The Whitney Biennial has been a tie. The curators brought in players from all over the country. They’ve built a team with defense in mind: No mistakes. It’s cost them offensive excitement.

It’s not that I want to be offended. It’s just that I need something more American than a politically correct representation of age and sex and race and locale. I need a reckless superstar. A bad boy. A maverick.

But maybe I’m considering art in my own overly regimented way. Ferretti’s hockey model for viewing art is sporting: Contentious and caged and exhausting.

It may be time to exit the rink of my brain. I’m ready to see art in a postgame state of reverie. As if I were relaxing at a topless bar on Eight Mile or Michigan Avenue.

We’re standing if front of an installation by Sarah Sze. It’s a swirling double helix in front of a window. Bright aluminum ladders twist like creative whimsy itself. Their steps lead into space, decorated with feminine knickknacks. The piece is high-horsepower, florid and elusive. It’s like looking at the ecstatic unraveling of a grunge ballerina’s spirit.

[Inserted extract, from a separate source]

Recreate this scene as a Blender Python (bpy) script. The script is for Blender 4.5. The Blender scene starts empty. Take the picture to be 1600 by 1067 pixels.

"What’s wrong?" Ferretti asks.

"Some art is naked to a fault," I say. "Other art bares all without losing mystique. The more that’s revealed, the more there is to see. A man falls deep in love."

Ferretti’s searching Sze’s work for a garter in which to place a dollar.

Meanwhile, I continue my search for the great American piece of art: Raw and elegant and iconoclastic and, most of all, bigger than life.

I’m an average white guy who needs to identify with heroic stuff. Funny that my needs are satisfied by a black woman. Or maybe it’s sad that I should think it so. In any case, Chakaia Booker’s work massages my crotch where the legs of past and future intersect. My masculinity hangs on a conservative old hinge. But there are times when it’s oiled liberally to great rejuvenative effect, so that my prick-nature rises to break the plane of suspicion in a moment of virile glory.

For this, I’ll take any catalyst. As long as it’s first rate.

"What’s wrong?" Ferretti asks.

Finally, I’m speechless. I’m no longer walled in a museum. I’m looking at Booker’s framed field of tires as if it were both a window to infinity and the mortal fabric of her womb. She’s woven discarded black rubber into a patch of cosmic ocean that’s tempestuous and placid and uncertain and alive. Her surface rhythms are natural. Dispassionate and wise. She’s exhibiting the hardest-earned maturity and eccentricity, too.

"Ferretti," I say, "Only the best artist can make her private parts universal."

We’ve got two models for seeing in the lawless realm of art. The hockey model. The strip-bar model. Can they be used simultaneously?

Ferretti’s not around to ask. He’s gone to see video and computer art.

I look again at Booker’s tapestry of tires. I wind up to shoot a puck of insight into her womanly net. But something else leaves my stick. I shoot a seed of understanding instead.